Tuesday, 14 August 2012

14th August 2012.

In one of my answers to ‘Eight Questions’, I mentioned that 15th August 2012 is a significant day for me. Because on that date I will be 48 years and 247 days old, the exact age that my famous relative came out. That day is now tomorrow.

Yesterday I spent time with my mother and sister; and one reason I did so – apart from the obvious one of spending time with my mother and sister – was to start ‘the conversation’.

“While we've got a moment, there's something I need to say...”
“Can I ask you both something: I've been thinking about coming out and...”
“Did you know that on Wednesday I'll be 48 years and 247 days and...”
“Can I just... You both know I'm a transvestite, right?”

It was a good plan. By speaking to them together I'd avoid having to do so individually, while they would have each other for moral support should they need it.

Several opportunities arose during the course of the day. Natural lulls in conversation where I could have spoken into the silence. I took none of them. I wanted to speak and yet I couldn't. I couldn't, even though I'm 99.99% sure they both know already. In short, I totally bottled it; at least it certainly felt – and feels – that way.

The problem for me is (as I related in ‘Eight Questions’ and earlier in ‘Stealth’) that we don't talk about this; we've never talked about this. There's a great big wall around this, and it's a wall almost entirely of my making.

Over the years I've made it very clear (without words) that I did not want to talk about this. For instance, when I was a teenager, and my mother found a nightdress I'd neglected to hide, and she tried to talk to me about it in a lovely “it's okay if this is what you like to wear in bed” kind of way, I sat there like a stone and thought about running away from home, until the extreme uncomfortableness eventually dissipated. And later, when she discovered me in bed actually wearing a (different) nightdress, she knew better than even to try and talk about it. So we didn't talk about it then; and we haven't talked about it since. And at other times, whenever conversation has headed even vaguely in this direction, I've deliberately steered it elsewhere.

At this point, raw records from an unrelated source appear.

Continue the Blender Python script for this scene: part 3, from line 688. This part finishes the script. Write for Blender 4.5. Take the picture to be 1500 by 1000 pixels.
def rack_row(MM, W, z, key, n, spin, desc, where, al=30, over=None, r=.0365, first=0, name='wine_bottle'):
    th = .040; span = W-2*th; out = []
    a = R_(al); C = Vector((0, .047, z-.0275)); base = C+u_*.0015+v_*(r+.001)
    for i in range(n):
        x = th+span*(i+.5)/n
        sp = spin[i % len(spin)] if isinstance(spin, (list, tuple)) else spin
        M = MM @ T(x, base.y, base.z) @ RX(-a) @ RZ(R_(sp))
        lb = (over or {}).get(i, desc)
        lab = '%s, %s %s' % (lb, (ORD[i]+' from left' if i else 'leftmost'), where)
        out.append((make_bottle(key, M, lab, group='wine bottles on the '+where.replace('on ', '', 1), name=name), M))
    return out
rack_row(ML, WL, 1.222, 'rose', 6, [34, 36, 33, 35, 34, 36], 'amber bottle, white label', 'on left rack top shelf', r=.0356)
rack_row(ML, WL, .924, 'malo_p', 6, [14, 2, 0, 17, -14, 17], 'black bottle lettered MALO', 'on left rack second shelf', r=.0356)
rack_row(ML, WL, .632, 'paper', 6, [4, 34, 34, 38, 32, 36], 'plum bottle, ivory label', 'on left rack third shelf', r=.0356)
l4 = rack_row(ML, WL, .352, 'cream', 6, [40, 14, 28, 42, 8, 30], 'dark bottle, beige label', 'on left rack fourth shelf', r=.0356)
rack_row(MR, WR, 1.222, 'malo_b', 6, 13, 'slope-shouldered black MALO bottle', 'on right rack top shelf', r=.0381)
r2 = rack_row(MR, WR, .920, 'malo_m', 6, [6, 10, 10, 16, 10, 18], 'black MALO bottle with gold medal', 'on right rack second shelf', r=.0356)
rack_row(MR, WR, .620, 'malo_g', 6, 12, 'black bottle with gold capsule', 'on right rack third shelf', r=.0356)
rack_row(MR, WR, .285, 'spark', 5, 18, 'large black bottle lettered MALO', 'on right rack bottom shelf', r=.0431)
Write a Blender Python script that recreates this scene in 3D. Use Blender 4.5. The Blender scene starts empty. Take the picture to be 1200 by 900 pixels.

So now there's just this wall.

But this is the thing: I no longer feel like the wall is really shielding me but that it's shielding them. When I tried tentatively to broach the subject a few weeks ago, the wall was propped up from the other side. Also (as I said in ‘Eight Questions’) my shelves are openly full of trans-related books. These shelves are mounted on the wall above one of the twin beds in my bedroom. Both my sister and a family friend have slept in that room, in that bed beneath those books, when they've come to stay. And so far, no one has said anything; no one has asked why those books are there, why I have them, what they're for, what they mean. Is it because they're now nervous of the answer? (The books indicating it's about more than just a boy wearing a nightie in bed.) Or because they think they already know the answer and are respecting my privacy? (Which would be so frustrating!)

In a lovely piece about his own cross-dressing, David Torrey Peters tells how his girlfriend “borrowed my laptop to check her e-mail and noticed an online transgendered support group cached in my web browser. She rotated the laptop towards me and asked with a raised brow, “Um…what is this?” I could have laughed it off, or explained it away, but years of compartmentalizing my life had drained me of the energy. At the sight of the screen, an incredibly fast-moving exhaustion travelled across my body like the shadow of a plane flying above. She stared, expectant. “That's me.”

I feel that lack of energy more and more. That inertia, that closet-weary, soul-sapping, fed-up-with-it-all-tiredness of separating different parts of myself from each other.

So now what? Can I continue to take (what seems like) the easy option and wait until someone finally does ask and then just say “yes”? Or will that asking never occur again? Is the wall now everywhere (like Sylvia Plath's ‘Bell Jar’)? Do I have to dismantle it myself and sod the (possible) consequences?

Any advice gratefully received. (Even if I won't necessarily follow it.)

Or perhaps I should just ask famous relative.